Dangers of Data Visualization Analysis

As a follow up to my ‘How to Avoid the Pitfalls of Data Analysis’ article, I’ll examine the dangers of data visualization analysis in this post.

As companies strive to gain greater insights across every aspect of their business, we’re seeing a growing demand for data visualization tools – particularly among business and non-technical users – for accessing and analyzing data. Today, there are various data visualization tools in the form of dashboards and scorecards being used on top of current BI applications or other operational systems, such as enterprise resource planning (ERP).

While representing data in a graphical or visual format is valuable for conveying a message in an easy-to-read format, it can be misleading if not used appropriately.

Pie charts are an excellent example of this: they have a place when representing data that add up to 100% but are often used outside of this scenario. In figure 1 the slices add up to 193%: the poll likely allowed more than one response and a pie chart is not the right graphic to display this. Without reading the numbers and just looking at the pie slice size, the viewer is misled with the impression that each candidate has a third of the support. Today we refer to this as ‘fake news.’

Figure 1 – Source: Flowingdata

In figure 2 below, the creator of the chart does not follow normal conventions: Up and right is positive, while down and left is negative. The desire to be creative and not follow conventions makes it hard to interpret the data that you are trying to convey and easily leads to misinterpretations.

The example in Figure 3 breaks several rules. At first glance, it looks like treemap, where the size of each colored area is representative of the data but that’s actually not the case. It’s misleading on several fronts: The color does not correlate to the types of staff, the percentage font is either filled or not, and also bears no correlation to the data except to draw the eye to particular parts of the chart.

 

Figure 2 – Source http://viz.wtf/

Figure 3 – Source http://viz.wtf/

Both of the above charts are prime examples of chartjunk: describing the unnecessary intrusion of graphical elements into data representation, as coined by renowned statistician, Edward Tufte.

Choose the right chart type to ensure accuracy of data analysis

To ensure the accuracy of your data visualization projects, begin with ‘clean data’ and be sure to pick the right chart type.

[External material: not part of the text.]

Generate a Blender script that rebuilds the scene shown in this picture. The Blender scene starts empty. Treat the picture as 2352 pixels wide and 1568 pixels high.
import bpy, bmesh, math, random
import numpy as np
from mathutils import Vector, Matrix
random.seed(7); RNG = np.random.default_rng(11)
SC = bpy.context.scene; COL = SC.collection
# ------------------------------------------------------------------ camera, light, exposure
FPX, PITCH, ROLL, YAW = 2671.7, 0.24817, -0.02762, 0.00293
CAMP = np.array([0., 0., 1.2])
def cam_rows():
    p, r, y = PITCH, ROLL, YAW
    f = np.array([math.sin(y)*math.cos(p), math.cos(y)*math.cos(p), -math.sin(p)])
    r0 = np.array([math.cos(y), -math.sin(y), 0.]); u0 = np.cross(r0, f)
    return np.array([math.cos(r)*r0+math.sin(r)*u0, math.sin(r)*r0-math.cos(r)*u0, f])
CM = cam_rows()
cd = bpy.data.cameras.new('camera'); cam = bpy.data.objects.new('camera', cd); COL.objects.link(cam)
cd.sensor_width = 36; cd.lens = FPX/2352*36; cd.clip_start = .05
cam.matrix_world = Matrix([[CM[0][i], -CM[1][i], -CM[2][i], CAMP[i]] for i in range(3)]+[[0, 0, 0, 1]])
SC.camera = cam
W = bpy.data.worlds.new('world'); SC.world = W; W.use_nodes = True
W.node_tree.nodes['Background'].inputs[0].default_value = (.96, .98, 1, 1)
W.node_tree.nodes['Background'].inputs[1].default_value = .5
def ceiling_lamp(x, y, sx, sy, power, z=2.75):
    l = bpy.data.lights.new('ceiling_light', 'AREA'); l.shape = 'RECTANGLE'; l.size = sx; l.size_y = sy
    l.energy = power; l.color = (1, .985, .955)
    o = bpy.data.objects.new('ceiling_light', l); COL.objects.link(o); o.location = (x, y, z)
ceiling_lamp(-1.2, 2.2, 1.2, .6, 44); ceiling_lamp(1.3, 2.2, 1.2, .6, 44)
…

To choose the right type of chart, just ask yourself if you want to:

  • Compare values:
    • Bar chart
    • Line chart
  • Show the individual parts that make up a whole:
    • Pie chart
    • Stacked bar
    • Stacked column
  • Understand how the data is distributed:
    • Scatter plot
    • Line chart
    • Bar chart
  • Analyze trends:
    • Line chart
    • Bar chart
  • Comprehend the relationship between data sets:
    • Line chart
    • Scatter plot
    • Bubble chart

It’s also important to consider the statistical significance: A large enough pool of representative data is needed to support accurate trends in the data or for comparing data that is different enough to suggest significance. For example, a range of 150 to 350 data points/surveys completed is the benchmark in marketing research. Using data sets that are too small to suggest a trend or comparing results that are not different enough will likely have no statistical significance.

In summary, be wary of how data is presented whether in the form of a chart or infographic. Are you using the right type of chart or displaying data in an infographic in a representative manner?